L’Italia ha dato al Fondo salva-Stati europeo ben 53 mld €, che si sono sommati al debito pubblico preesistente. Tale Fondo è servito per salvare Grecia, Spagna, Portogallo e Irlanda e venire incontro alle banche italiane, sollevate dalla loro pesante situazione debitoria, ma che non hanno trasferito sul sistema produttivo le risorse ricevute: il danno e la beffa.

Dunque, si legifera per non fare, si fanno annunci a raffica (annuncite), non si approvano tempestivamente i decreti attuativi (ripetiamo: sono ben 669), mentre la burocrazia statale farà di tutto per ritardarne l’emissione, soprattutto di quelli che tagliano i loro privilegi e quelli dei loro amici.
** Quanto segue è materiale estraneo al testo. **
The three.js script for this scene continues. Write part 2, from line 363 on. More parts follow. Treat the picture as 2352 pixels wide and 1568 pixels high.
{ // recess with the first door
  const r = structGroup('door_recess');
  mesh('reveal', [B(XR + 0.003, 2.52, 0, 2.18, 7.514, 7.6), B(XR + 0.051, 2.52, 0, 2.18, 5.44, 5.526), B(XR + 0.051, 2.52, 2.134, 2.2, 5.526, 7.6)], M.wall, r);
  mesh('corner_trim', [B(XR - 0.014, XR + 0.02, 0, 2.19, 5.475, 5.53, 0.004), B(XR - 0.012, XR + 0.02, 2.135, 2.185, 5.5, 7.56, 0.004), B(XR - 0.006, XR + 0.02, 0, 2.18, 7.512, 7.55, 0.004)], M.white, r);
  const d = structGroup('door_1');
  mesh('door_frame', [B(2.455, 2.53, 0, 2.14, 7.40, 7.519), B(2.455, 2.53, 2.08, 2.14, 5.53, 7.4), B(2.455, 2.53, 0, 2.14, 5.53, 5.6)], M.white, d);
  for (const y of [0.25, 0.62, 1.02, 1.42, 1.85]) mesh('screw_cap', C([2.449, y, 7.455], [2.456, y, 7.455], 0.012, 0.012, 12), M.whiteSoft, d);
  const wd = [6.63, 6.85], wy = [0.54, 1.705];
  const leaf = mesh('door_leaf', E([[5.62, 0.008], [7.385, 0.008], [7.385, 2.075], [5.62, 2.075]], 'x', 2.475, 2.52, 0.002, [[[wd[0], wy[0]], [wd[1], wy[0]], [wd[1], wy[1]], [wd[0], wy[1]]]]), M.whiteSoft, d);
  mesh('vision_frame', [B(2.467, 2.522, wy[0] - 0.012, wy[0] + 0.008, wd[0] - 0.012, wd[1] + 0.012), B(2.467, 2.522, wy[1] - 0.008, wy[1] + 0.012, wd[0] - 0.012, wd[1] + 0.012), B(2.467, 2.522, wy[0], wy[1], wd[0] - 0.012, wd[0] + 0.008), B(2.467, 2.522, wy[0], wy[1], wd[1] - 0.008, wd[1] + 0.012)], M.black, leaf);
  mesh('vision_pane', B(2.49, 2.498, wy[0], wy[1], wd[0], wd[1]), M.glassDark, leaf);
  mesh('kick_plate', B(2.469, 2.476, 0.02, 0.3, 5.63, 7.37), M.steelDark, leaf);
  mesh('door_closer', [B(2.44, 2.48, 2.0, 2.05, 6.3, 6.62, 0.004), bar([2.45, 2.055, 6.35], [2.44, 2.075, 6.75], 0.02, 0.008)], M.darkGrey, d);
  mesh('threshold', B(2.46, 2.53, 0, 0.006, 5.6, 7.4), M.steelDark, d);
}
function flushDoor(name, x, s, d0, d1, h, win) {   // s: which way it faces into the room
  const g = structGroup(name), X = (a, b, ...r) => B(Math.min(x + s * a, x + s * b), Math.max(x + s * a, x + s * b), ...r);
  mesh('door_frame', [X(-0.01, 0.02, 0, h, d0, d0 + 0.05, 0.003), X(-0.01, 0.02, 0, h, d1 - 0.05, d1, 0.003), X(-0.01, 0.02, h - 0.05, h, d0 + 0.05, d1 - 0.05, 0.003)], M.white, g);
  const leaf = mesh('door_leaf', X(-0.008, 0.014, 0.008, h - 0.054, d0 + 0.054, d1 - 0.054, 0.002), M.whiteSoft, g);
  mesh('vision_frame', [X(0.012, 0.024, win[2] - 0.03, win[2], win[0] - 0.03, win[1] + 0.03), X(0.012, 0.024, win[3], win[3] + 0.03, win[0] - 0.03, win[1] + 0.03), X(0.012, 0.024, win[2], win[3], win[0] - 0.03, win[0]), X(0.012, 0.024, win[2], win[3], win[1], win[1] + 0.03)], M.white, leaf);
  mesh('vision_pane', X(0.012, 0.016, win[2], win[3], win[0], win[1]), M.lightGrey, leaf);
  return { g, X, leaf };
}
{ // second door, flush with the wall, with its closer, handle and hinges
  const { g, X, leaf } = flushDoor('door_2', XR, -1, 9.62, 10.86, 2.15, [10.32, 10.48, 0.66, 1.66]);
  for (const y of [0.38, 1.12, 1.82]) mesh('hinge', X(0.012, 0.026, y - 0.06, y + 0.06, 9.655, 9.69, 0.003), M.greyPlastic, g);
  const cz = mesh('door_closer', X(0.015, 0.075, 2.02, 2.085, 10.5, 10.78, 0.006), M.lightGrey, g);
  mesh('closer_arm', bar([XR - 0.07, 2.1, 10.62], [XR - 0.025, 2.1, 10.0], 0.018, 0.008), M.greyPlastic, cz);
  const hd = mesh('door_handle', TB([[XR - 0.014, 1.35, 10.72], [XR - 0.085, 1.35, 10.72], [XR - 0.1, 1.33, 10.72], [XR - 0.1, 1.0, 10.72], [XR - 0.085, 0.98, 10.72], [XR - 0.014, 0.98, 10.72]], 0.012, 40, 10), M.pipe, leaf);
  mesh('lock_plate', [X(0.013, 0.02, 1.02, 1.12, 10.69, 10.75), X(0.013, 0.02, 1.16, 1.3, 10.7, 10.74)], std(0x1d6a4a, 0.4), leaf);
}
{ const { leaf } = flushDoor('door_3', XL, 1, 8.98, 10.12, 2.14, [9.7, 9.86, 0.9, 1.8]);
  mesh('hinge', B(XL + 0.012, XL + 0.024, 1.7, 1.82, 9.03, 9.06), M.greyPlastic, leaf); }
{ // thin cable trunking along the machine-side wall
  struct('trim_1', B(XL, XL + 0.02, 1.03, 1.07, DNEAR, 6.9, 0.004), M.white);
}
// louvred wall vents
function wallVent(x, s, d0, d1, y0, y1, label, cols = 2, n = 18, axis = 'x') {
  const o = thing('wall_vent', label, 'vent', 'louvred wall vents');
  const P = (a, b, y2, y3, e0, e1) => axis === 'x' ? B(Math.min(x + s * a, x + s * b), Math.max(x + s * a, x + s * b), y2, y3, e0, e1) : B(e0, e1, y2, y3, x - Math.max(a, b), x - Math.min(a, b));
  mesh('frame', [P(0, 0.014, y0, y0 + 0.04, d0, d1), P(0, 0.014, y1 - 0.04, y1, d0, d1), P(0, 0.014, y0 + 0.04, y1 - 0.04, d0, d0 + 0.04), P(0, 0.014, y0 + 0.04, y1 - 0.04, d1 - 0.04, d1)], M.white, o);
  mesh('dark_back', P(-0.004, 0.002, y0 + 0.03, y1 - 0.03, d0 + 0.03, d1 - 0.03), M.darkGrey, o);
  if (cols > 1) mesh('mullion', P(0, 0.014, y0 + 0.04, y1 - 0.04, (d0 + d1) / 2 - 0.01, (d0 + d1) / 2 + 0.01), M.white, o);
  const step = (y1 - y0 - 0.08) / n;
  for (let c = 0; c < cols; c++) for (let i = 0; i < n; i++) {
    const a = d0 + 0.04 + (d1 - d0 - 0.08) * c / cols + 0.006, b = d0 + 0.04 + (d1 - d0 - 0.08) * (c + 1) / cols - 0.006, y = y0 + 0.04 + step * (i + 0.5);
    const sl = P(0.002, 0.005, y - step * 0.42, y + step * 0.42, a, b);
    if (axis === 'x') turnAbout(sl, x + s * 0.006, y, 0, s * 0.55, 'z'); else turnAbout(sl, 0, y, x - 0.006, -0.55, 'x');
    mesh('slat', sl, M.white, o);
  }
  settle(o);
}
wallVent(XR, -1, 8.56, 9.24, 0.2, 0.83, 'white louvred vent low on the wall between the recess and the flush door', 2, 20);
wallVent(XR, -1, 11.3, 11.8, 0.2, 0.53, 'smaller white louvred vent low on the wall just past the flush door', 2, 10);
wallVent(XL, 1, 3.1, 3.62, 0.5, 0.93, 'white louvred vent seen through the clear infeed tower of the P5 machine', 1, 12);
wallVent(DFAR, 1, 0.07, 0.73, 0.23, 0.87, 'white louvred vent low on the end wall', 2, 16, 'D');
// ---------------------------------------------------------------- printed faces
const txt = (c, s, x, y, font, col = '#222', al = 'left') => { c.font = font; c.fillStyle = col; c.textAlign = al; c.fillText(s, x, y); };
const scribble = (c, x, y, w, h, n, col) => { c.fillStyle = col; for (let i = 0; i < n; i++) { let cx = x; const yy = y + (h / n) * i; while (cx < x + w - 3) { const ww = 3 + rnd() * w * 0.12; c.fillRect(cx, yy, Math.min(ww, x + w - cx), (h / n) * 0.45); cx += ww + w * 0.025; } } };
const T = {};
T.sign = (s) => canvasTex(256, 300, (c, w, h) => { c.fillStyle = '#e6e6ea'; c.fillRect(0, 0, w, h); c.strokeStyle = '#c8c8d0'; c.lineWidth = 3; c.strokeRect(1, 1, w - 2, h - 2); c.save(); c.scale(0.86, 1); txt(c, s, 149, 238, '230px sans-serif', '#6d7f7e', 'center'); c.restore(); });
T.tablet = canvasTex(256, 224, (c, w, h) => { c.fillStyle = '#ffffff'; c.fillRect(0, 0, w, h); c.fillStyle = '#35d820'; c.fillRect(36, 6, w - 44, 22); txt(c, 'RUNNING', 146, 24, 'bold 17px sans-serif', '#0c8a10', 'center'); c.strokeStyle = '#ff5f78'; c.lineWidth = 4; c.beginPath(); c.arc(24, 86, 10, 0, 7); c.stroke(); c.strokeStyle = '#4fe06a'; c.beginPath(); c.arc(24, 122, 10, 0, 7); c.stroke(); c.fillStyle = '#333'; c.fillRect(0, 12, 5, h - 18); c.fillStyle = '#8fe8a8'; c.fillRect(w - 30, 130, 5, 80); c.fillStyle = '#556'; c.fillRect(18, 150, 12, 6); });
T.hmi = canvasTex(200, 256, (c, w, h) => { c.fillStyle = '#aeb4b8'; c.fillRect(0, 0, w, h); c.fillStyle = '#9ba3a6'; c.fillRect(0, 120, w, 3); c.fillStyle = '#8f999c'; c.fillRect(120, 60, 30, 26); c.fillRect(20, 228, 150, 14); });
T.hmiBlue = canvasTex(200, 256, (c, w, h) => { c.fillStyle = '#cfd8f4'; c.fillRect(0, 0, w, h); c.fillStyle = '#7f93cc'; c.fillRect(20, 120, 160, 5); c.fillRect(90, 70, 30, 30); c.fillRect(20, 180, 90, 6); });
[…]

La prossima legge di stabilità 2015, che dovrà essere inviata all’Unione europea entro il 15 ottobre, dovrà contenere tutti i tagli necessari a quel moloch della spesa pubblica, senza dei quali non si può mettere in moto l’economia, nè ridurre la disoccupazione.
Su questo versante, la prossima legge sul lavoro dovrebbe liberalizzare i rapporti, anche qui sul modello anglosassone, e non tedesco, in modo da assumere, assumere e assumere, creando la selezione naturale fra meritevoli e sfaticati.
Il cappio alla gola del Paese si stringe sempre di più. Quello alla gola della Sicilia è già stretto. Il presidente del 15% dei siciliani non sa cosa fare, se non il pesce in barile. La situazione è drammatica, anche perché si nasconde e non risponde alle 14 domande pubblicate per ben 15 volte sul nostro giornale.
Crocetta non parla, non scrive, non telefona. Fa la bella statuina. Intanto i siciliani piangono.